DO THIS
Faithfully return all lines, omitting every embedded picture.

DATA
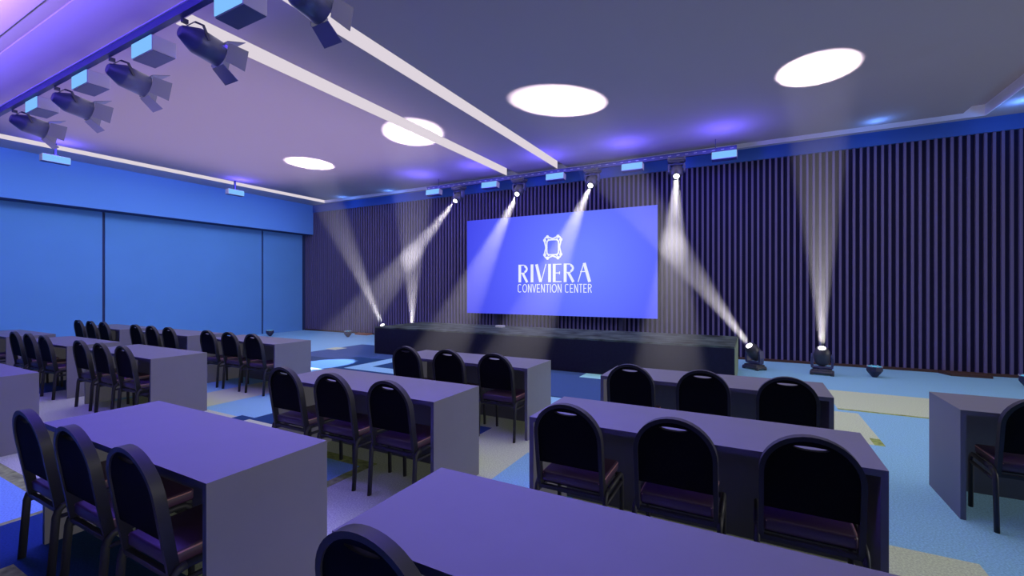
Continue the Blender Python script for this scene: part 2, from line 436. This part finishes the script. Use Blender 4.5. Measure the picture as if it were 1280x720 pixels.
# ------------------------------------------------------------------ tables
TW, TD, TH = 1.84, 0.62, 0.757
def make_table():
    r = empty('conference_table', (0, 0, 0))
    a = MB(); a.box(-TW/2, TW/2, 0, TD, TH-0.032, TH); a.build('tabletop', M_TABLE, r)
    for s in (-1, 1):
        a = MB(); a.box(min(s*TW/2, s*(TW/2-0.03)), max(s*TW/2, s*(TW/2-0.03)), 0.0, TD, 0, TH-0.032); a.build('side_panel', M_TABLE, r)
    a = MB(); a.box(-TW/2+0.03, TW/2-0.03, TD-0.025, TD, 0, TH-0.032); a.build('modesty_panel', M_TABLE, r)
    return r
R0, R1, R2 = 1.07, 2.63, 4.19
XD, XC, XB, XA, XZ, XE = -0.365, -2.99, -7.19, -9.62, -12.17, 2.19
tables = {
 't1': (XD, R0, 'violet-grey table cut off by the bottom edge, nearest the camera', 'nearest table at the bottom edge'),
 't2': (XC, R0, 'large bright purple-topped table at the lower left', 'purple-topped table at lower left'),
 't3': (XB, R0, 'table cut off at the left edge, just past the lower left chairs', ''),
 't4': (XC, R1, 'grey table left of centre with its tall grey side facing us', 'table left of centre'),
 't7': (XD, R1, 'long table right of centre, seen behind three big chair backs', 'long table right of centre'),
 't5': (XB, R1, 'grey table directly beyond the lower left purple table', 'table beyond the purple one'),
 't5a': (XA, R1, 'table on the far left joining the three-chair grey table end to end', 'second table from left edge'),
 't13': (XZ, R1, 'distant table touching the left edge of the photo', 'table touching the left edge'),
 't6': (XC, R2, 'front-row table in front of the stage, left of the aisle gap', 'front-row table before mid-stage'),
 't8': (XD, R2, 'front-row table before the right end of the stage', 'front-row table before stage right end'),
 't9': (XE, R2, 'dark table standing alone at the right edge', 'table at the right edge'),
 't10': (XB, R2, 'front-row table left of the stage with grey end by the white floor spot', 'front-row table by the white floor spot'),
 't11': (XA, R2, 'second front-row table from the left, below the blue partition wall', 'second front-row table from left'),
 't12': (XZ, R2, 'farthest table, leftmost in the front row by the blue wall', 'farthest front-row table'),
}
tproto = make_table(); first = True
for k, (x, y, lab, sh) in tables.items():
    o = tproto if first else copy_tree(tproto); first = False
    o.location = (x, y, 0); tag(o, lab, 'table', 'conference tables')

# ------------------------------------------------------------------ chairs (origin between the rear feet, facing +Y)
def back_xf(co):
    s = co.y; t_ = (s-0.40)/0.51
    return Vector((co.x, 0.040 - 0.080*t_ + co.z, s))
def arch(hw, z0, zs, zt, n=20):
    pts = [(-hw, z0)]
    pts += [(hw*math.cos(PI - PI*i/n), zs + (zt-zs)*math.sin(PI*i/n)) for i in range(n+1)]
    pts += [(hw, z0)]
    return pts
def make_chair():
    r = empty('banquet_chair', (0, 0, 0))
    HW = 0.199; HL = 0.218; EL = (0.019, 0.014)
    for s in (-1, 1):      # rear legs bend forward into the side rails
        a = MB(); a.tube([(s*HL, 0.0, 0.0), (s*HL, 0.022, 0.34), (s*HL, 0.030, 0.37), (s*HL, 0.050, 0.39), (s*HL, 0.085, 0.396)], 0, 10, ell=EL); a.build('leg', M_STEEL, r)
    for s in (-1, 1):
        a = MB(); a.tube([(s*HL, 0.40, 0.0), (s*HL, 0.395, 0.35), (s*HL, 0.388, 0.377), (s*HL, 0.365, 0.393), (s*HL, 0.33, 0.396), (s*HL, 0.08, 0.396)], 0, 10, ell=(0.017, 0.014)); a.build('leg', M_STEEL, r)
        a = MB(); a.tube([(s*HL, 0.385, 0.335), (s*HL, 0.025, 0.335)], 0.012, 8); a.build('side_stretcher', M_STEEL, r)
    outer = arch(HW+0.013, 0.37, 0.71, 0.915); inner = arch(HW-0.010, 0.37, 0.71, 0.892)
    plate2d('back_frame', [outer + inner[::-1]], 0.046, M_STEEL, r, back_xf)
    pad = arch(HW-0.010, 0.53, 0.71, 0.892)
    slot = [(0.072*math.cos(q), 0.859 + (0.007 if math.sin(q) > 0 else 0.015)*math.sin(q)) for q in [2*PI*i/24 for i in range(24)]]
    plate2d('backrest', [pad, slot], 0.030, M_BACKPAD, r, back_xf)
    a = MB(); a.rbox(-0.190, 0.190, 0.032, 0.43, 0.396, 0.458, 0.013, 2); se = a.build('seat', M_SEAT, r)
    a = MB(); q = 0.190
    a.tube([(-q+0.015,0.033,0.447),(-q,0.05,0.447),(-q,0.41,0.447),(-q+0.02,0.429,0.447),(q-0.02,0.429,0.447),(q,0.41,0.447),(q,0.05,0.447),(q-0.015,0.033,0.447)], 0.004, 6)
    a.build('piping', M_PIPE, se)
    a = MB()
    a.tube([(-HL,0.036,0.368),(HL,0.036,0.368)], 0, sq=(0.025,0.022)); a.tube([(-HL,0.375,0.385),(HL,0.375,0.385)], 0, sq=(0.02,0.025))
    a.box(-0.185, 0.185, 0.06, 0.42, 0.382, 0.397)
    a.build('seat_frame', M_STEEL, r)
    return r
cproto = make_chair(); first = True
WORDS = {-1: 'left-hand', 0: 'middle', 1: 'right-hand'}
seats = [('t1', (-1,)), ('t2', (-1,0,1)), ('t4', (-1,0,1)), ('t7', (-1,0,1)), ('t5', (-1,0,1)), ('t5a', (-1,0,1)), ('t13', (1,)),
         ('t6', (-1,0,1)), ('t8', (-1,0,1)), ('t9', (-1,)), ('t10', (-1,0,1)), ('t11', (-1,0,1)), ('t12', (-1,0,1))]
for tk, pos in seats:
    tx, ty, _, sh = tables[tk]
    for s in pos:
        o = cproto if first else copy_tree(cproto); first = False
        o.location = (tx + 0.605*s + (0.045 if tk == 't9' else 0), ty - 0.115, 0)
        if len(pos) == 1: lab = 'black round-backed chair with plum seat at the ' + sh
        else: lab = '%s black round-backed chair at the %s' % (WORDS[s], sh)
        tag(o, lab, 'chair', 'black banquet chairs')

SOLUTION
Continue the Blender Python script for this scene: part 2, from line 436. This part finishes the script. Use Blender 4.5. Measure the picture as if it were 1280x720 pixels.
# ------------------------------------------------------------------ tables
TW, TD, TH = 1.84, 0.62, 0.757
def make_table():
    r = empty('conference_table', (0, 0, 0))
    a = MB(); a.box(-TW/2, TW/2, 0, TD, TH-0.032, TH); a.build('tabletop', M_TABLE, r)
    for s in (-1, 1):
        a = MB(); a.box(min(s*TW/2, s*(TW/2-0.03)), max(s*TW/2, s*(TW/2-0.03)), 0.0, TD, 0, TH-0.032); a.build('side_panel', M_TABLE, r)
    a = MB(); a.box(-TW/2+0.03, TW/2-0.03, TD-0.025, TD, 0, TH-0.032); a.build('modesty_panel', M_TABLE, r)
    return r
R0, R1, R2 = 1.07, 2.63, 4.19
XD, XC, XB, XA, XZ, XE = -0.365, -2.99, -7.19, -9.62, -12.17, 2.19
tables = {
 't1': (XD, R0, 'violet-grey table cut off by the bottom edge, nearest the camera', 'nearest table at the bottom edge'),
 't2': (XC, R0, 'large bright purple-topped table at the lower left', 'purple-topped table at lower left'),
 't3': (XB, R0, 'table cut off at the left edge, just past the lower left chairs', ''),
 't4': (XC, R1, 'grey table left of centre with its tall grey side facing us', 'table left of centre'),
 't7': (XD, R1, 'long table right of centre, seen behind three big chair backs', 'long table right of centre'),
 't5': (XB, R1, 'grey table directly beyond the lower left purple table', 'table beyond the purple one'),
 't5a': (XA, R1, 'table on the far left joining the three-chair grey table end to end', 'second table from left edge'),
 't13': (XZ, R1, 'distant table touching the left edge of the photo', 'table touching the left edge'),
 't6': (XC, R2, 'front-row table in front of the stage, left of the aisle gap', 'front-row table before mid-stage'),
 't8': (XD, R2, 'front-row table before the right end of the stage', 'front-row table before stage right end'),
 't9': (XE, R2, 'dark table standing alone at the right edge', 'table at the right edge'),
 't10': (XB, R2, 'front-row table left of the stage with grey end by the white floor spot', 'front-row table by the white floor spot'),
 't11': (XA, R2, 'second front-row table from the left, below the blue partition wall', 'second front-row table from left'),
 't12': (XZ, R2, 'farthest table, leftmost in the front row by the blue wall', 'farthest front-row table'),
}
tproto = make_table(); first = True
for k, (x, y, lab, sh) in tables.items():
    o = tproto if first else copy_tree(tproto); first = False
    o.location = (x, y, 0); tag(o, lab, 'table', 'conference tables')

# ------------------------------------------------------------------ chairs (origin between the rear feet, facing +Y)
def back_xf(co):
    s = co.y; t_ = (s-0.40)/0.51
    return Vector((co.x, 0.040 - 0.080*t_ + co.z, s))
def arch(hw, z0, zs, zt, n=20):
    pts = [(-hw, z0)]
    pts += [(hw*math.cos(PI - PI*i/n), zs + (zt-zs)*math.sin(PI*i/n)) for i in range(n+1)]
    pts += [(hw, z0)]
    return pts
def make_chair():
    r = empty('banquet_chair', (0, 0, 0))
    HW = 0.199; HL = 0.218; EL = (0.019, 0.014)
    for s in (-1, 1):      # rear legs bend forward into the side rails
        a = MB(); a.tube([(s*HL, 0.0, 0.0), (s*HL, 0.022, 0.34), (s*HL, 0.030, 0.37), (s*HL, 0.050, 0.39), (s*HL, 0.085, 0.396)], 0, 10, ell=EL); a.build('leg', M_STEEL, r)
    for s in (-1, 1):
        a = MB(); a.tube([(s*HL, 0.40, 0.0), (s*HL, 0.395, 0.35), (s*HL, 0.388, 0.377), (s*HL, 0.365, 0.393), (s*HL, 0.33, 0.396), (s*HL, 0.08, 0.396)], 0, 10, ell=(0.017, 0.014)); a.build('leg', M_STEEL, r)
        a = MB(); a.tube([(s*HL, 0.385, 0.335), (s*HL, 0.025, 0.335)], 0.012, 8); a.build('side_stretcher', M_STEEL, r)
    outer = arch(HW+0.013, 0.37, 0.71, 0.915); inner = arch(HW-0.010, 0.37, 0.71, 0.892)
    plate2d('back_frame', [outer + inner[::-1]], 0.046, M_STEEL, r, back_xf)
    pad = arch(HW-0.010, 0.53, 0.71, 0.892)
    slot = [(0.072*math.cos(q), 0.859 + (0.007 if math.sin(q) > 0 else 0.015)*math.sin(q)) for q in [2*PI*i/24 for i in range(24)]]
    plate2d('backrest', [pad, slot], 0.030, M_BACKPAD, r, back_xf)
    a = MB(); a.rbox(-0.190, 0.190, 0.032, 0.43, 0.396, 0.458, 0.013, 2); se = a.build('seat', M_SEAT, r)
    a = MB(); q = 0.190
    a.tube([(-q+0.015,0.033,0.447),(-q,0.05,0.447),(-q,0.41,0.447),(-q+0.02,0.429,0.447),(q-0.02,0.429,0.447),(q,0.41,0.447),(q,0.05,0.447),(q-0.015,0.033,0.447)], 0.004, 6)
    a.build('piping', M_PIPE, se)
    a = MB()
    a.tube([(-HL,0.036,0.368),(HL,0.036,0.368)], 0, sq=(0.025,0.022)); a.tube([(-HL,0.375,0.385),(HL,0.375,0.385)], 0, sq=(0.02,0.025))
    a.box(-0.185, 0.185, 0.06, 0.42, 0.382, 0.397)
    a.build('seat_frame', M_STEEL, r)
    return r
cproto = make_chair(); first = True
WORDS = {-1: 'left-hand', 0: 'middle', 1: 'right-hand'}
seats = [('t1', (-1,)), ('t2', (-1,0,1)), ('t4', (-1,0,1)), ('t7', (-1,0,1)), ('t5', (-1,0,1)), ('t5a', (-1,0,1)), ('t13', (1,)),
         ('t6', (-1,0,1)), ('t8', (-1,0,1)), ('t9', (-1,)), ('t10', (-1,0,1)), ('t11', (-1,0,1)), ('t12', (-1,0,1))]
for tk, pos in seats:
    tx, ty, _, sh = tables[tk]
    for s in pos:
        o = cproto if first else copy_tree(cproto); first = False
        o.location = (tx + 0.605*s + (0.045 if tk == 't9' else 0), ty - 0.115, 0)
        if len(pos) == 1: lab = 'black round-backed chair with plum seat at the ' + sh
        else: lab = '%s black round-backed chair at the %s' % (WORDS[s], sh)
        tag(o, lab, 'chair', 'black banquet chairs')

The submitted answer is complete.